L’autre danger politique contre lequel les travailleurs doivent se prémunir est celui du nationalisme, tel que mentionné au début de cet article.

Le manifeste de Québec solidaire présente la mondialisation (toujours suivie de l’épithète « néolibérale ») comme un complot des « capitalistes purs et durs » pour « empêcher les États d’intervenir pour contrôler ces rapaces de l’économie ».

L’intégration sans précédent de l’économie mondiale reflète plutôt la tendance inhérence des forces productives à dépasser le cadre trop étroit des États-nations et représente de ce point de vue un immense potentiel de progrès socio-économique.

Le principal obstacle à la réalisation de ce potentiel, à l’utilisation des vastes ressources disponibles pour satisfaire les besoins humains, se trouve justement dans la survivance de l’État national au sein duquel le capitalisme s’est historiquement développé.

Mais QS s’accroche à cette forme archaïque et va jusqu’à préconiser un retour à la petite production locale, appelant dans son manifeste à « [R]ecentrer les villes, villages et quartiers sur leurs propres capacités à se développer économiquement ».

La classe ouvrière, en tant que classe internationale objectivement unie dans un vaste processus mondial de production, n’a aucun intérêt à défendre cet instrument de la classe capitaliste dirigeante qu’est l’État national. Ni à en créer de nouveaux, comme le prône Québec solidaire en Amérique du Nord, et une panoplie de mouvements nationalistes petits-bourgeois à travers le monde.
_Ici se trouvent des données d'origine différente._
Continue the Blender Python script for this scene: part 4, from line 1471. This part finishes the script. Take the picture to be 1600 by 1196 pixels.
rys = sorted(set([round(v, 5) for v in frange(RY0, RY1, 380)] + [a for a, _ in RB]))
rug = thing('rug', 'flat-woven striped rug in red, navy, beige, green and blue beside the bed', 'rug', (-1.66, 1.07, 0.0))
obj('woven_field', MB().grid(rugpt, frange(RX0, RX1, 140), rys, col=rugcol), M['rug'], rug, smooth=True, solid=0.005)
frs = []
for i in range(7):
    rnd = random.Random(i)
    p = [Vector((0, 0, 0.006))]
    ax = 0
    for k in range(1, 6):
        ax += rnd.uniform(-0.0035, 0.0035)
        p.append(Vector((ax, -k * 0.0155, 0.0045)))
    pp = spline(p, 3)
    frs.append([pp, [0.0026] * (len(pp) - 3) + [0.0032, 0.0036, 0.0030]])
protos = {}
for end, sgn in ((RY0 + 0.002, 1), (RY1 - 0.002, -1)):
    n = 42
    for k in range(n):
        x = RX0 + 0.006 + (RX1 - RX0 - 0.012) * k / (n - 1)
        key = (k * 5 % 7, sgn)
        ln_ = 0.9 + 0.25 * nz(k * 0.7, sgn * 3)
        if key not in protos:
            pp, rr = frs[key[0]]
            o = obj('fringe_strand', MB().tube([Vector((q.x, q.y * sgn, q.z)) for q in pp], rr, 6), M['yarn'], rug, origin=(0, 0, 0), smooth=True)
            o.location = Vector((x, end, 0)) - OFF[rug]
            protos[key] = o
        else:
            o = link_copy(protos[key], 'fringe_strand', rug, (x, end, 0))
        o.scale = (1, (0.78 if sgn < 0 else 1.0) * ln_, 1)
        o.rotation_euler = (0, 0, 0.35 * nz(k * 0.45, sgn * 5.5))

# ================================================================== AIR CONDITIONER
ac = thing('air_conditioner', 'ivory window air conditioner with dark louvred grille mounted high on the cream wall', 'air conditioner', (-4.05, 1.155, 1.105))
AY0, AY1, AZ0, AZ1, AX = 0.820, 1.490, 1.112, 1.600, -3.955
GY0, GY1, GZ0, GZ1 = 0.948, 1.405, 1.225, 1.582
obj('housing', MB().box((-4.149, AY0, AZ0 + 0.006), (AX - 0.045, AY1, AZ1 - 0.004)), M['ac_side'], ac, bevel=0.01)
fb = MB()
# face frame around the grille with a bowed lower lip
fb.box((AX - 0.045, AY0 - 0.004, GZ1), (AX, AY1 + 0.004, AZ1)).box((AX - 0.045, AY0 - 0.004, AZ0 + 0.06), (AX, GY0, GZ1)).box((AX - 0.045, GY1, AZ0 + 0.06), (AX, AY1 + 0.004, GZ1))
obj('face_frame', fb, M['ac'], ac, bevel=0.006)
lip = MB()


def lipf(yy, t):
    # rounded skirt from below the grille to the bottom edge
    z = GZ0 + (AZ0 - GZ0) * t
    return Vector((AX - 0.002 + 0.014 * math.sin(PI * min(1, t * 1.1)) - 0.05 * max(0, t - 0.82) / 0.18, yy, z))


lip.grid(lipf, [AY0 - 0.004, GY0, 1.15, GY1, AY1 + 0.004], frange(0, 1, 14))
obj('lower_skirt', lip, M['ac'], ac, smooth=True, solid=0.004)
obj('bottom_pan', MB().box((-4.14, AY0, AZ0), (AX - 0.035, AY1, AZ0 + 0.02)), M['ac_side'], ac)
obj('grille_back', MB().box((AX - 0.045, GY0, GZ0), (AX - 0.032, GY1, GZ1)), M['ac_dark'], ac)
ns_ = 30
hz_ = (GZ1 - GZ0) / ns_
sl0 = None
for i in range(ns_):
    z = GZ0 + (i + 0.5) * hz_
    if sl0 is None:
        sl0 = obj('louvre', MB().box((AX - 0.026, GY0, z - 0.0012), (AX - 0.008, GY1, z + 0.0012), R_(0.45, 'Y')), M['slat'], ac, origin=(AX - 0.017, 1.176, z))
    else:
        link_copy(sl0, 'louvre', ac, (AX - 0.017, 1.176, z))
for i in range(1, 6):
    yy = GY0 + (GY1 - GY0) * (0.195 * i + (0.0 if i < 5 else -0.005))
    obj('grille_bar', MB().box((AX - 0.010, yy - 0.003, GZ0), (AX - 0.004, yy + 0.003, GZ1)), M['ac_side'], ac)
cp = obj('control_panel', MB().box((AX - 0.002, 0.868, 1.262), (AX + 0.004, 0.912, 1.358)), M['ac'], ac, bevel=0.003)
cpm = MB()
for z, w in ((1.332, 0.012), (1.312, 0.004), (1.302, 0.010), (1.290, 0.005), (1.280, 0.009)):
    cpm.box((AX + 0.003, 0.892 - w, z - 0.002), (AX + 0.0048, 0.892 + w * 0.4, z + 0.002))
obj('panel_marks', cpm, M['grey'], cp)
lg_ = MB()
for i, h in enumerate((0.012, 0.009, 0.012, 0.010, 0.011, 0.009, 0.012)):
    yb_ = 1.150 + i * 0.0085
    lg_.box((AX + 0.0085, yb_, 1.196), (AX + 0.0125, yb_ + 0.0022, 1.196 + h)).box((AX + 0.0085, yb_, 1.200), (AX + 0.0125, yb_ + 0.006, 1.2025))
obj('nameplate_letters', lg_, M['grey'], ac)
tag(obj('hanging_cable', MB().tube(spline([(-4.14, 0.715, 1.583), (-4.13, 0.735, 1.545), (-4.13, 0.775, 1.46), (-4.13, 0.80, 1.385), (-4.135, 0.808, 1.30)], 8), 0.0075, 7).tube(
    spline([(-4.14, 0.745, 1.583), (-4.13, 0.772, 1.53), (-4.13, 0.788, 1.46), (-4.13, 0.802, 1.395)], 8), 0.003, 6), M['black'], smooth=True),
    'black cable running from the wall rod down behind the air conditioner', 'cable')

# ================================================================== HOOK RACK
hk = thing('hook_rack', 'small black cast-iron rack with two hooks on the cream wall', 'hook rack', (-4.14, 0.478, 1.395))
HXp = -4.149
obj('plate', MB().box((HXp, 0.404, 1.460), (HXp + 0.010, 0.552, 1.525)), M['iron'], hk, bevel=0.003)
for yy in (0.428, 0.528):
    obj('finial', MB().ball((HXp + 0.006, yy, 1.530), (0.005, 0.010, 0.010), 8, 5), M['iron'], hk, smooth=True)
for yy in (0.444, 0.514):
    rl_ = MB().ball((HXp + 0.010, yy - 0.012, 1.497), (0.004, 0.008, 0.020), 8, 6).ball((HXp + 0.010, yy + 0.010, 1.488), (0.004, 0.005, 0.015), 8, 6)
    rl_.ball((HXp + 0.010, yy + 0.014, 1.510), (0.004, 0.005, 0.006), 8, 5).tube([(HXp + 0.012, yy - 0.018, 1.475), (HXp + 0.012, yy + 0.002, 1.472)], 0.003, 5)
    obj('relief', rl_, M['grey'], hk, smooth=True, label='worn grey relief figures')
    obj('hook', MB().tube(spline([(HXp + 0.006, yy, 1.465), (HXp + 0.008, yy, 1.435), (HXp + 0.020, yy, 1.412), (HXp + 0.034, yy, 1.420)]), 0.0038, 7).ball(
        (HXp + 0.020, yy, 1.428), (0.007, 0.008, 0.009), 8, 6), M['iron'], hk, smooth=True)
La tâche de l’heure des travailleurs du Québec n’est pas d’ériger un État national sous la subordination d’une aile de la grande entreprise menée par le Parti québécois. C’est plutôt de bâtir leur propre parti politique de masse basé sur un programme socialiste et internationaliste. Telle est la perspective pour laquelle lutte le Parti de l’égalité socialiste (Canada), en étroite collaboration avec les partis de l’égalité socialiste établis ailleurs dans le monde.